- _WHAT THE TASK REQUIRES_: The listing below holds pictures; exclude them. Return exactly the lines from the one with "Write a Blender" through the one with "PI = math.pi".

- _PROVIDED DATA_:
******

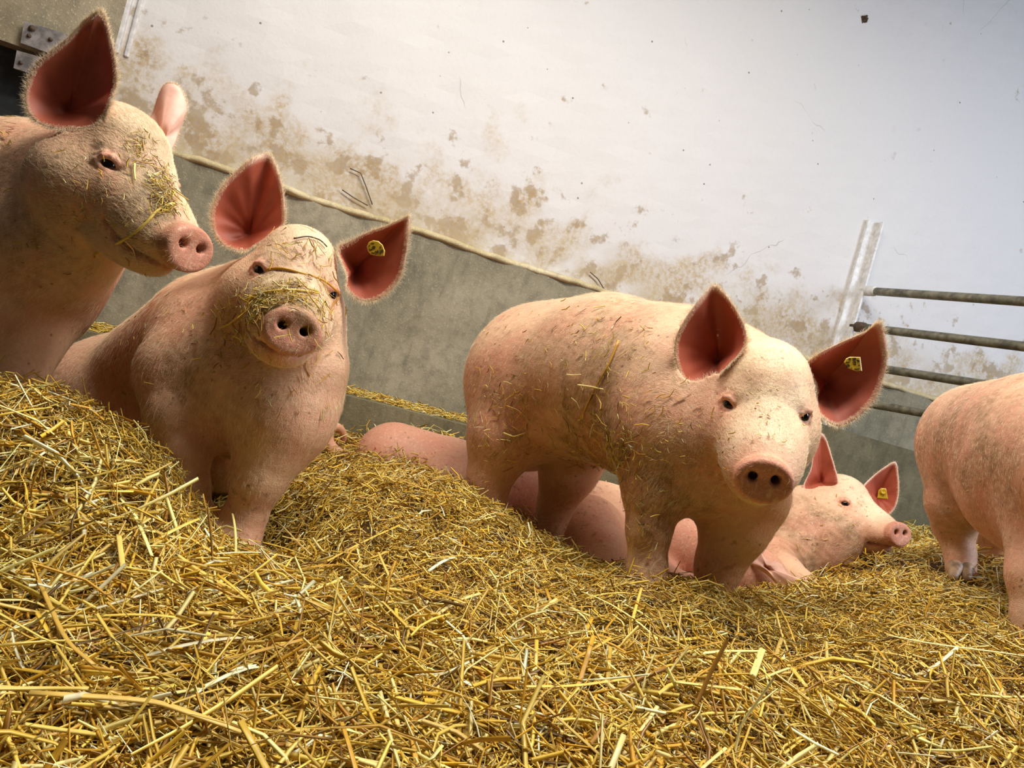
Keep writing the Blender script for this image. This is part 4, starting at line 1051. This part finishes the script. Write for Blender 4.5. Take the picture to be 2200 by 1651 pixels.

******

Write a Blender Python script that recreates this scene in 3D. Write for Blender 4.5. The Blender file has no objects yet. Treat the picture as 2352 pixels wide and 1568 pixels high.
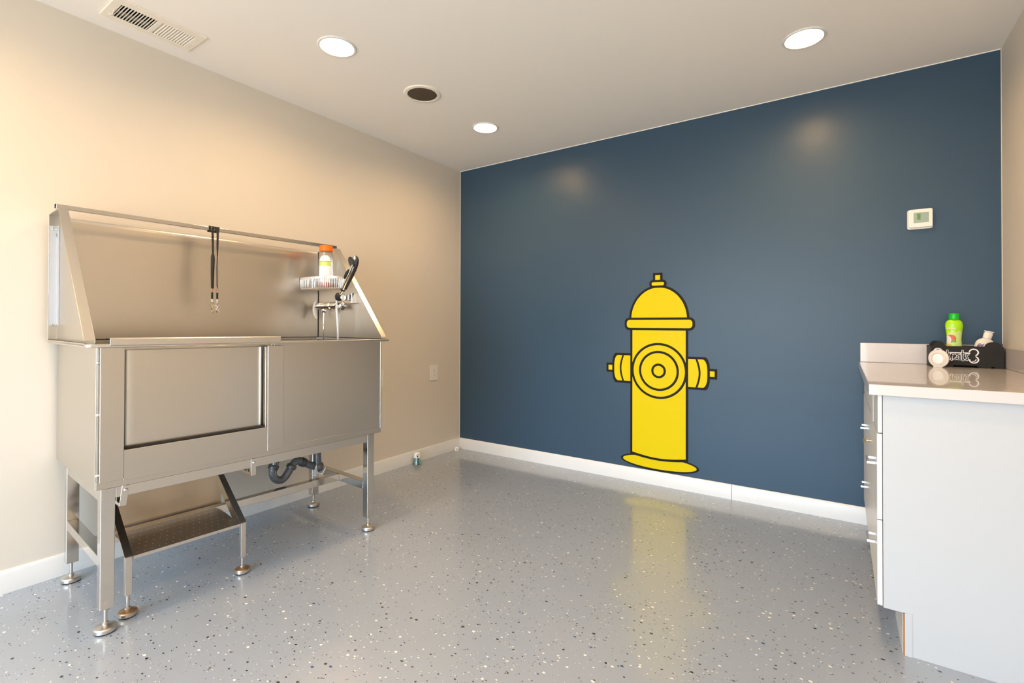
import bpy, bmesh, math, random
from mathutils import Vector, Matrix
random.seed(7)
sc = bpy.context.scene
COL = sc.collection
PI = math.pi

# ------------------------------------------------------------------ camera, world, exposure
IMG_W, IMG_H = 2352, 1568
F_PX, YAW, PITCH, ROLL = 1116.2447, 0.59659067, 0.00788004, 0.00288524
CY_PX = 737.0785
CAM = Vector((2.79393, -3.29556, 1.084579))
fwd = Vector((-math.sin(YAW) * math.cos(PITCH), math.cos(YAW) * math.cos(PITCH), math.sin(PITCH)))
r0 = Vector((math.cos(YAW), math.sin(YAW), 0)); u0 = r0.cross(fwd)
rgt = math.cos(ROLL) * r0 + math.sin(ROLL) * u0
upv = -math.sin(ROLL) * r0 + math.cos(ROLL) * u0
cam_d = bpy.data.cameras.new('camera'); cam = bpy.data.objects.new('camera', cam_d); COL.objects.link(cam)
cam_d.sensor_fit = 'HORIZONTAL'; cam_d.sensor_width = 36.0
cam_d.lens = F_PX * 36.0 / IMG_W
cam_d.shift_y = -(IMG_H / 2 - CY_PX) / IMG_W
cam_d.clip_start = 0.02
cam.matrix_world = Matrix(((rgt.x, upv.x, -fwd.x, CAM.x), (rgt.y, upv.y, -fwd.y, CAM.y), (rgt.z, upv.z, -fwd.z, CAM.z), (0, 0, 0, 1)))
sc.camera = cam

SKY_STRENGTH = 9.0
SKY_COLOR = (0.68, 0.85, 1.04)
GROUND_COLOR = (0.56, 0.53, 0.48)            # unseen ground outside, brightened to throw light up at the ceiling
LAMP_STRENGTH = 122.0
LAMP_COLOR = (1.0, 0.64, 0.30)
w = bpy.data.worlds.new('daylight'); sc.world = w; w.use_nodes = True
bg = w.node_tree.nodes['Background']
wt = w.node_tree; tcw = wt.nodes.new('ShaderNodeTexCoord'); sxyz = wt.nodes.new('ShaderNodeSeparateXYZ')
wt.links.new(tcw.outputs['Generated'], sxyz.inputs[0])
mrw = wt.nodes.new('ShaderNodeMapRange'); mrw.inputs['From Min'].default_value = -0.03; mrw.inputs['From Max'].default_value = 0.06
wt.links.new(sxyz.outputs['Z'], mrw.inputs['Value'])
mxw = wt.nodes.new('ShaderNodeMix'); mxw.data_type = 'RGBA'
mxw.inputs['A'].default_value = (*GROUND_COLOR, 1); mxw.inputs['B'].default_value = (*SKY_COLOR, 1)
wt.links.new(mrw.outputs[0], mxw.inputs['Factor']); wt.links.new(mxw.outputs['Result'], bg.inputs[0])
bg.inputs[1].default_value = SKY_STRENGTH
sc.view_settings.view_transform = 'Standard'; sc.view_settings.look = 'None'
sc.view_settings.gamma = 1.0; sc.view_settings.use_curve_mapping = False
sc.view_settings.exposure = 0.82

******

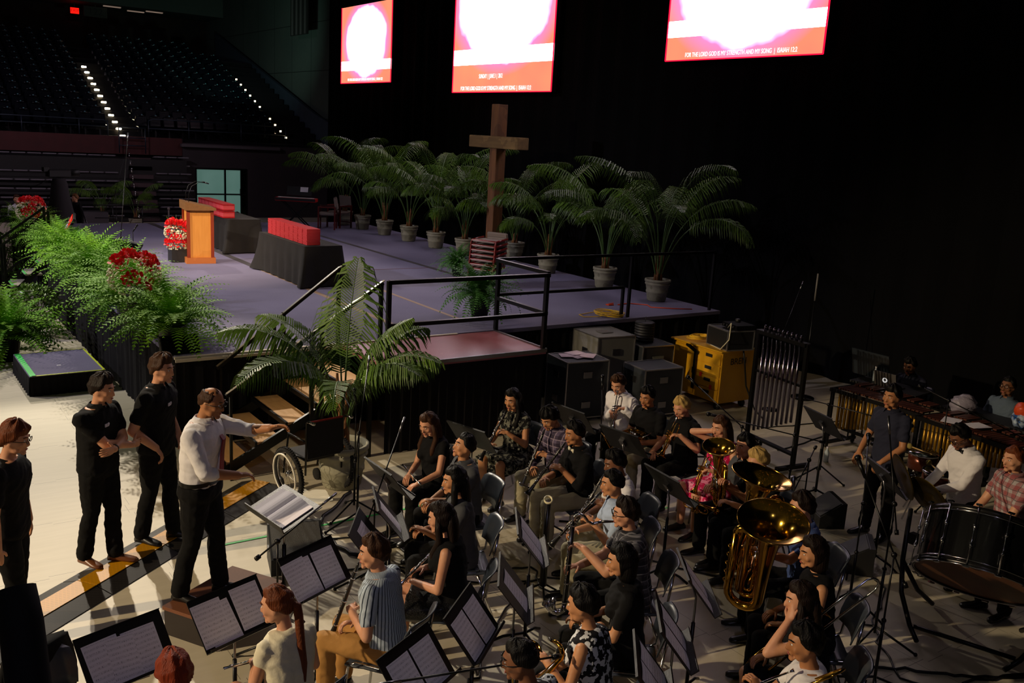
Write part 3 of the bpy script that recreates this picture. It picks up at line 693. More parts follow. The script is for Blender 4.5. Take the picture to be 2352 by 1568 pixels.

******

- _ANSWER FOR THIS EXERCISE_:
Write a Blender Python script that recreates this scene in 3D. Write for Blender 4.5. The Blender file has no objects yet. Treat the picture as 2352 pixels wide and 1568 pixels high.
import bpy, bmesh, math, random
from mathutils import Vector, Matrix
random.seed(7)
sc = bpy.context.scene
COL = sc.collection
PI = math.pi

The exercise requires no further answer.